Fire Alert

Cellphone issues challenge firefighters, residents

Limited service can cause communication gaps

Communication key during Waterman Complex Fire

PRINEVILLE, Ore. - The Waterman Complex fire was at 35 percent containment among the three blazes, fire officials said  late Thursday. The fire has burned over 6,000 acres and there are nearly 700 people battling it.

But heat, wind, and flames aren't the only things causing headaches at the Waterman Complex Fire.  Communication troubles could make matters worse.

At the fire line east of Prineville, there is little to no cell phone service to be found.  That can cause big issues for the trio of fires near Mitchell, where there are a wide and growing number of parts, teams and fire fronts to tackle. 

"It has been a struggle with cellphones -- there hasn't been very good cellphone service out here," Dave Wells with the Oregon Department of Forestry in Tillamook said Thursday.

It's not much of an issue between fire teams, as communication is rarely reliant on cell service.

"We have our radios, and we're in contact with each other," said Public Information Officer Elizabeth Shepard. "We also have helicopters that provide really good air service, if we need to talk to anybody."

But for residents looking to land information, the lack of cell service can make things difficult.  Fortunately, information is finding a way to get spread -- the old fashioned way. 

At the roadblock off of Highway 26, information officers are informing residents.  And with major roadblocks on Hwy. 26E between Prineville and Mitchell, that means giving directions around the highway closure.

"This is an important part, and we will be here all weekend," Shepard said. "We can inform people of any changes, give directions, and be supportive of the community."

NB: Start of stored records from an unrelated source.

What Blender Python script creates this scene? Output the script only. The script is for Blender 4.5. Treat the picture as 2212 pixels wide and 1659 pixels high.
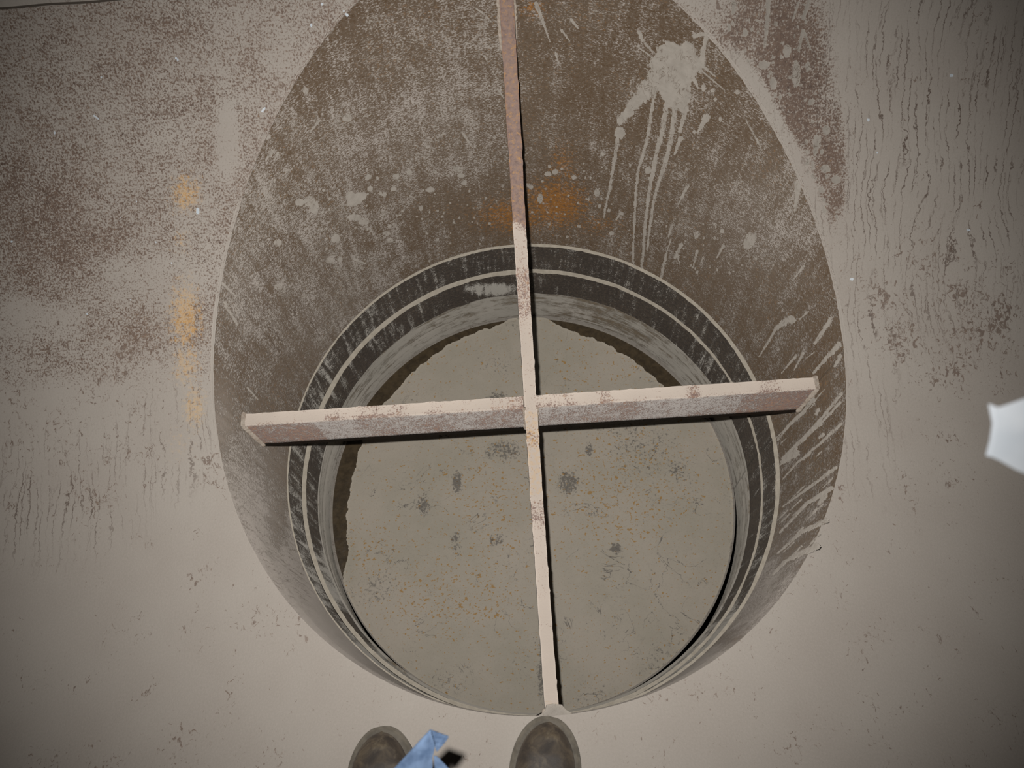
import bpy, bmesh, math, random
import numpy as np
from mathutils import Vector, Matrix

for o in list(bpy.data.objects): bpy.data.objects.remove(o)
S = bpy.context.scene
COL = S.collection
rnd = random.Random(7)
nrng = np.random.default_rng(11)

# ------------------------------------------------------------------ camera, light, exposure
W, H, F = 2212.0, 1659.0, 1666.5
CAM = np.array([-0.0249, -0.5812, 1.5])
RT = np.array([0.99759522, -0.06186211, -0.03125476])
UP = np.array([0.06911613, 0.92156842, 0.38201389])
FW = np.array([-0.00517121, 0.38325544, -0.92362791])
cd = bpy.data.cameras.new('camera'); cam = bpy.data.objects.new('camera', cd); COL.objects.link(cam)
cd.sensor_fit = 'HORIZONTAL'; cd.sensor_width = 36.0; cd.lens = F * 36.0 / W
cd.clip_start = 0.01; cd.clip_end = 50
cd.dof.use_dof = True; cd.dof.focus_distance = 1.75; cd.dof.aperture_fstop = 8.5
cam.matrix_world = Matrix(((RT[0], UP[0], -FW[0], CAM[0]), (RT[1], UP[1], -FW[1], CAM[1]),
                           (RT[2], UP[2], -FW[2], CAM[2]), (0, 0, 0, 1)))
S.camera = cam
S.view_settings.view_transform = 'Standard'
try: S.view_settings.look = 'None'
except Exception: pass
S.view_settings.gamma = 1.0; S.view_settings.use_curve_mapping = False
S.view_settings.exposure = 0.0
w = bpy.data.worlds.new('world'); S.world = w; w.use_nodes = True
w.node_tree.nodes['Background'].inputs[0].default_value = (0.5, 0.5, 0.5, 1)
w.node_tree.nodes['Background'].inputs[1].default_value = 0.0
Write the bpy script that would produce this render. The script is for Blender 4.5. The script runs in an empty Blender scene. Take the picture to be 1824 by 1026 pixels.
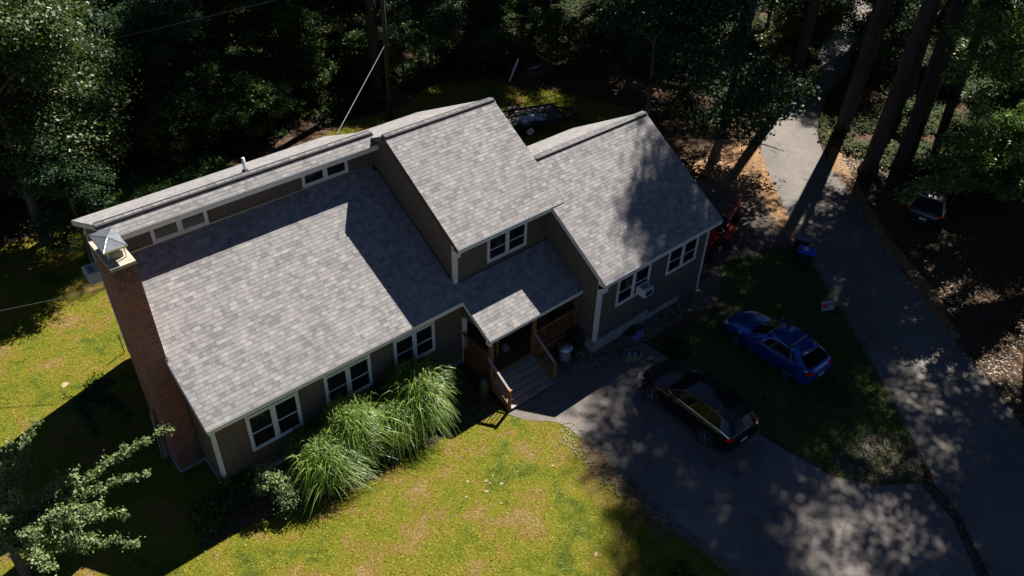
import bpy, math, random
import numpy as np
from mathutils import Vector, Matrix
from mathutils.geometry import tessellate_polygon
rnd = random.Random(7)
R_ = math.radians
SC = bpy.context.scene
COL = SC.collection

# ------------------------------------------------------------------ camera
CAM = np.array([-4.109, -17.583, 21.75]); FPX = 1441.3
p_, y_, r_ = R_(38.3455), R_(42.2843), R_(2.1011)
FW = np.array([math.sin(y_)*math.cos(p_), math.cos(y_)*math.cos(p_), -math.sin(p_)])
RT = np.array([math.cos(y_), -math.sin(y_), 0.0]); UP = np.cross(RT, FW)
RT, UP = RT*math.cos(r_)+UP*math.sin(r_), -RT*math.sin(r_)+UP*math.cos(r_)
cd = bpy.data.cameras.new("camera"); cam = bpy.data.objects.new("camera", cd); COL.objects.link(cam)
cd.sensor_width = 36; cd.lens = FPX/1824*36; cd.clip_end = 1000; cd.clip_start = 0.5
M = Matrix.Identity(4)
for i in range(3):
    M[i][0] = RT[i]; M[i][1] = UP[i]; M[i][2] = -FW[i]; M[i][3] = CAM[i]
cam.matrix_world = M
SC.camera = cam

# ------------------------------------------------------------------ world and sun
SUN = Vector((0.9062, 0.3205, 1.0)).normalized()
EL = math.asin(SUN.z); AZ = math.atan2(SUN.x, SUN.y)
w = bpy.data.worlds.new("World"); SC.world = w; w.use_nodes = True
nt = w.node_tree
for n in list(nt.nodes): nt.nodes.remove(n)
sky = nt.nodes.new('ShaderNodeTexSky'); sky.sky_type = 'NISHITA'; sky.sun_disc = False
sky.sun_elevation = EL; sky.sun_rotation = AZ; sky.air_density = 0.3; sky.dust_density = 0.0; sky.ozone_density = 4.0
bg = nt.nodes.new('ShaderNodeBackground'); bg.inputs[1].default_value = 0.05
wo = nt.nodes.new('ShaderNodeOutputWorld')
nt.links.new(sky.outputs[0], bg.inputs[0]); nt.links.new(bg.outputs[0], wo.inputs[0])
sd = bpy.data.lights.new("sun", 'SUN'); sd.energy = 5.0; sd.angle = R_(0.5); sd.color = (1.0, 0.94, 0.87)
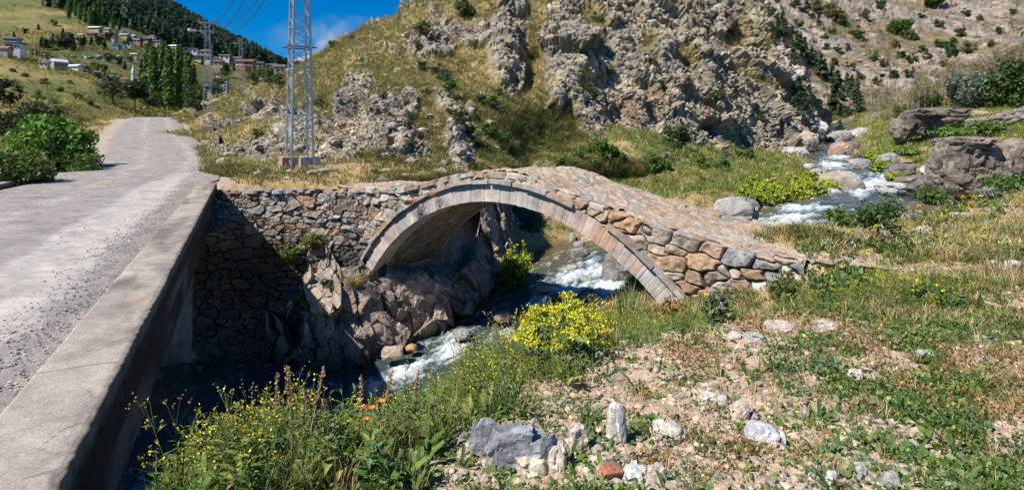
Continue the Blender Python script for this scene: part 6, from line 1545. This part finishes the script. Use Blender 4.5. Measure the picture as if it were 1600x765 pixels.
# meadows farther off, the terrace and the gorge lips
X, Y, z, px, py = field(150000, 9, 62, -100, 2200, .8)
v = gsamp(VG, X, Y); gg_ = gsamp(GG, X, Y); g = patch(X, Y, .35, 55)
k = (gsamp(RIVD, X, Y) > .3) & (gsamp(ON, X, Y) < .4) & (r.random(len(X)) < np.clip(.2 + .7 * (v - .3) + .6 * g + .25 * sstep(22, 27, Y) * sstep(-3, 1, X), .05, .85)) & ~((X > -9) & (X < 4) & (Y < 16.6) & (Y > 9.5) & (gsamp(CUT, X, Y) > 2.4)) & ~((px < 350) & (Y < 16.6))
X, Y, z, gg_ = X[k], Y[k], z[k], gg_[k]; isg = r.random(len(X)) < np.clip(.20 + .9 * gg_ + .45 * patch(X, Y, .3, 65) + .42 * sstep(22, 27, Y) * sstep(-3, 1, X), .05, .9)
for nm, sel, cols, mt in (('meadow_green_grass', isg, GN + YG + [(.17,.22,.04),(.21,.24,.05)], M_LEAF), ('meadow_dry_grass', ~isg, ST + YG[:1], M_STRAW)):
    spread(nm, [blade_t(60 + i, 7, .28, .14, .022, cols, lean=.6) for i in range(5)], X[sel], Y[sel], z[sel], r.uniform(.45, 1.25, sel.sum()) * np.clip(.55 + .022 * Y[sel], .6, 1.5), tn(sel.sum()), seed=7, mat=mt, sink=.02)
X, Y, z, px, py = field(26000, 7, 45, 820, 1850, .8); g = patch(X, Y, .5, 75)
k = (gsamp(RIVD, X, Y) > .35) & (gsamp(ON, X, Y) < .3) & (r.random(len(X)) < np.clip(.02 + .5 * (g - .1), .004, .5))
spread('meadow_herbs', [mat_t(80 + i, 26, .2, .055, GN + YG, .22) for i in range(4)] + [forb_t(85, .4, 14, .12, GN, (YEL, .02), .3, 4)] + [forb_t(86, .4, 10, .1, BGN, ((.6,.58,.5), .02), .3, 4)], X[k], Y[k], z[k], r.uniform(.6, 1.3, k.sum()) * np.clip(.6 + .02 * Y[k], .6, 1.4), tn(k.sum()), seed=8)
# grass on the crag
def hillgrass(name, Pp, mask, n, sc, cols, mat, seed, nb=6):
    k = np.nonzero(r.random(len(Pp)) < mask)[0]
    if len(k) > n: k = r.choice(k, n, replace=False)
    p = Pp[k]; mb = scat([blade_t(seed + i, nb, .35, .22, .034, cols, lean=.7) for i in range(4)], p - [0, 0, .04], r.uniform(.5, 1.3, len(k)) * sc * np.clip(.6 + p[:, 1] / 90, .6, 1.6), r.uniform(0, 6.28, len(k)), tint=tn(len(k)), tilt=.2, seed=seed)
    tag(mb.build(name, mat, smooth=False), kind='stuff')
vis = (cpd[:, 1] < 75)
hillgrass('hill_dry_grass', cpd, np.where(vis, np.clip((1 - rm) * .5 + .3 * tq * (1 - rm), 0, 1), 0), 60000, .9, [(.33,.26,.11),(.27,.235,.09),(.36,.29,.14),(.24,.215,.08)], M_STRAW, 120)
hillgrass('hill_green_grass', cpd, np.where(vis, np.clip((1 - rm) * (gg * .8 + .06 + .2 * tq), 0, 1), 0), 30000, .95, [(.17,.18,.05),(.14,.165,.045),(.24,.21,.075)], M_LEAF, 130)
_lv = lh_p[:, 1] < 110
hillgrass('slope_grass', lh_p, np.where(_lv, np.clip(.5 + fbm(lh_p * .12, 3, 7), 0, 1), 0), 34000, 1.1, ST[:2] + YG + GN, M_STRAW, 140)
_sv = sp_p[:, 1] < 95
hillgrass('spur_grass', sp_p, np.where(_sv, np.clip(.5 + fbm(sp_p * .12, 3, 9), 0, 1), 0), 20000, 1.1, GN + YG + ST[:2], M_LEAF, 150)

hillgrass('scree_grass', fs_p, np.where(fs_y < 230, np.clip(.4 + fbm(fs_p * .05, 3, 11), 0, 1), 0), 30000, 2.4, [(.22,.17,.08),(.15,.14,.06),(.10,.11,.045)], M_STRAW, 160)
hillgrass('mountain_grass', mt_p, np.where((mt_p[:, 1] < 330), np.clip(.3 + fbm(mt_p * .03, 3, 13), 0, 1), 0), 26000, 2.6, [(.26,.20,.075),(.13,.14,.045),(.09,.115,.035)], M_STRAW, 170)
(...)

A Type 2 incident team is in charge of the Waterman Complex Fire, meaning the info exchange between the incident team and fire agencies is equally important. Ochoco National Forest Public Affairs Officer Patrick Lair says that while communication is solid, they aren't taking any chances.

"We've brought in a mobile cell tower all the way from Boise," Lair said. "That's going to be up and running this evening, so we'll have a lot better communications here shortly."

And with better communication, there's a better chance that all three of the fires will be taken care of in a timely and efficient manner.

"Passing on intelligence, moving assets, making decisions -- it all depends on really good communications," said Lair.